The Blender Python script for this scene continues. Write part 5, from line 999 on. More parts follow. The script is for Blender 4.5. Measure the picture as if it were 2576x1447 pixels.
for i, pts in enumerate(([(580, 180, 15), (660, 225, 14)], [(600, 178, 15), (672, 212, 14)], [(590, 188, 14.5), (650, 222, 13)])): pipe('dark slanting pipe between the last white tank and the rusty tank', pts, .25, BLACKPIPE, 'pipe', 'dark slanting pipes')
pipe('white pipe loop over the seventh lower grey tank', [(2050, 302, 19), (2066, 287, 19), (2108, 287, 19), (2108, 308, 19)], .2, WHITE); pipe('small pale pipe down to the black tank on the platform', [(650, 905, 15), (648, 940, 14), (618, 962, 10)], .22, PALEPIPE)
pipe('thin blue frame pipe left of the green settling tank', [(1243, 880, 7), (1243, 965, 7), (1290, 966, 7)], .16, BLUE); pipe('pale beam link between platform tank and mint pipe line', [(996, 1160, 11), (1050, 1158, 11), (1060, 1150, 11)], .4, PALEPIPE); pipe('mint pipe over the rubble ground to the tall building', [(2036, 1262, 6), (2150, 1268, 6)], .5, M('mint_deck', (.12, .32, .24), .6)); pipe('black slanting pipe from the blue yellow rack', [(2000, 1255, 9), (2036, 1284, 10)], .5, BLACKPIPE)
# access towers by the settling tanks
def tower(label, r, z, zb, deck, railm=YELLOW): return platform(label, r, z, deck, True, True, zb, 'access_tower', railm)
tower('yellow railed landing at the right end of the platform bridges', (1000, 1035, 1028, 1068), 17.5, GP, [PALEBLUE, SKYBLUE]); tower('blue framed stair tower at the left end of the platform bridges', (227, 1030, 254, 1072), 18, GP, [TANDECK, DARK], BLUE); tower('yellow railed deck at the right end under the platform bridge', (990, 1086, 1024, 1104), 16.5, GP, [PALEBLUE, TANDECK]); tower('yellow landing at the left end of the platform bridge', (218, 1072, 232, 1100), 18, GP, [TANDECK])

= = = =

◆ **Given task**:
Quote the entire listing above exactly.

◆ **Expected answer**:
The Blender Python script for this scene continues. Write part 5, from line 999 on. More parts follow. The script is for Blender 4.5. Measure the picture as if it were 2576x1447 pixels.
for i, pts in enumerate(([(580, 180, 15), (660, 225, 14)], [(600, 178, 15), (672, 212, 14)], [(590, 188, 14.5), (650, 222, 13)])): pipe('dark slanting pipe between the last white tank and the rusty tank', pts, .25, BLACKPIPE, 'pipe', 'dark slanting pipes')
pipe('white pipe loop over the seventh lower grey tank', [(2050, 302, 19), (2066, 287, 19), (2108, 287, 19), (2108, 308, 19)], .2, WHITE); pipe('small pale pipe down to the black tank on the platform', [(650, 905, 15), (648, 940, 14), (618, 962, 10)], .22, PALEPIPE)
pipe('thin blue frame pipe left of the green settling tank', [(1243, 880, 7), (1243, 965, 7), (1290, 966, 7)], .16, BLUE); pipe('pale beam link between platform tank and mint pipe line', [(996, 1160, 11), (1050, 1158, 11), (1060, 1150, 11)], .4, PALEPIPE); pipe('mint pipe over the rubble ground to the tall building', [(2036, 1262, 6), (2150, 1268, 6)], .5, M('mint_deck', (.12, .32, .24), .6)); pipe('black slanting pipe from the blue yellow rack', [(2000, 1255, 9), (2036, 1284, 10)], .5, BLACKPIPE)
# access towers by the settling tanks
def tower(label, r, z, zb, deck, railm=YELLOW): return platform(label, r, z, deck, True, True, zb, 'access_tower', railm)
tower('yellow railed landing at the right end of the platform bridges', (1000, 1035, 1028, 1068), 17.5, GP, [PALEBLUE, SKYBLUE]); tower('blue framed stair tower at the left end of the platform bridges', (227, 1030, 254, 1072), 18, GP, [TANDECK, DARK], BLUE); tower('yellow railed deck at the right end under the platform bridge', (990, 1086, 1024, 1104), 16.5, GP, [PALEBLUE, TANDECK]); tower('yellow landing at the left end of the platform bridge', (218, 1072, 232, 1100), 18, GP, [TANDECK])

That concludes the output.